The U.S. passed the Inflation Reduction Act (IRA), which introduced tax credits for EVs that meet certain sourcing requirements, with the hope of reducing America’s dependence on Chinese firms. Because the U.S. and Indonesia lack a free trade agreement, cars that include Indonesian minerals are at risk of being precluded from eligibility for the tax credits. Indonesia recently proposed an agreement with the U.S., but the depth of Chinese involvement in Indonesia’s nickel industry could make it a nonstarter.

“Indonesia is going to be the largest nickel producer this decade, and [the U.S.] wants to stimulate sales of EVs,” says Henry Sanderson, author of Volt Rush: The Winners and Losers in the Race to Go Green. “That’s one of the fundamental contradictions of the IRA. It’s going to be hard for the U.S. to advance its climate and geopolitical goals at the same time.”

Especially since Chinese companies like Tsingsh an aren’t standing still. Sensing its future is in EVs, Tsingshan is preparing to publicly list a subsidiary, REPT Battero Energy Co., and intends to use the proceeds to rapidly build up battery production capacity.

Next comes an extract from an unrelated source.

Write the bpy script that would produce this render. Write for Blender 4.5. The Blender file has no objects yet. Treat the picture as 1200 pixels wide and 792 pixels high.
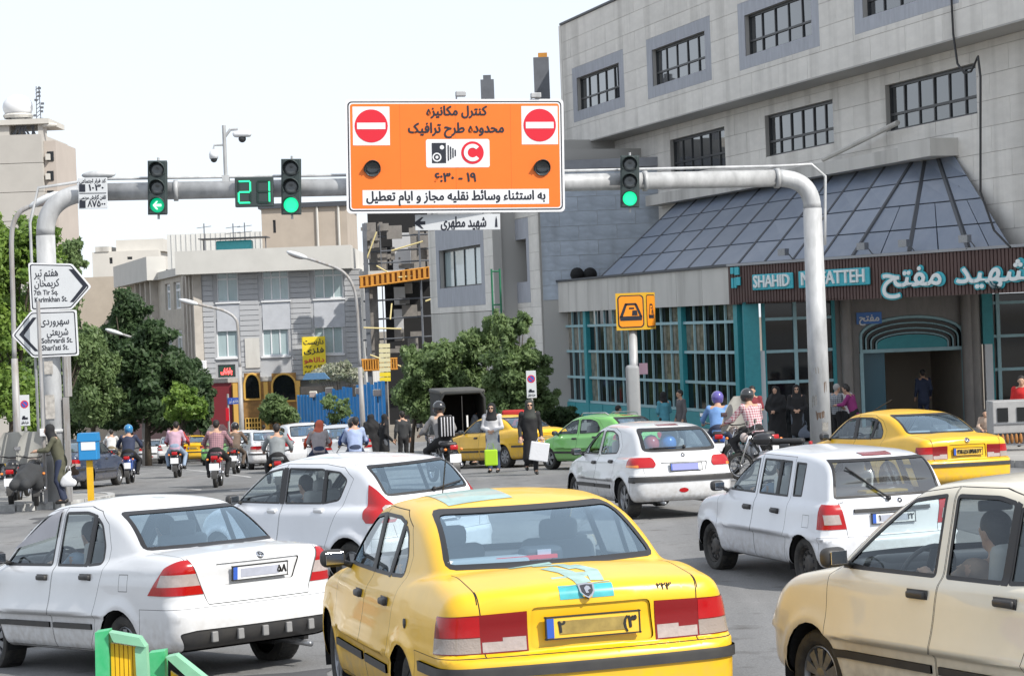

By expanding into the battery business, Tsingshan is poised to become unique among battery makers: with its operations at IMIP and battery plants in China, it will effectively control its entire supply chain, from mine to smelter to battery assembly line.2 As Sanderson notes, not even BYD, China’s top automaker, has that level of vertical integration.

“It would be really powerful if Tsingshan can succeed,” he says.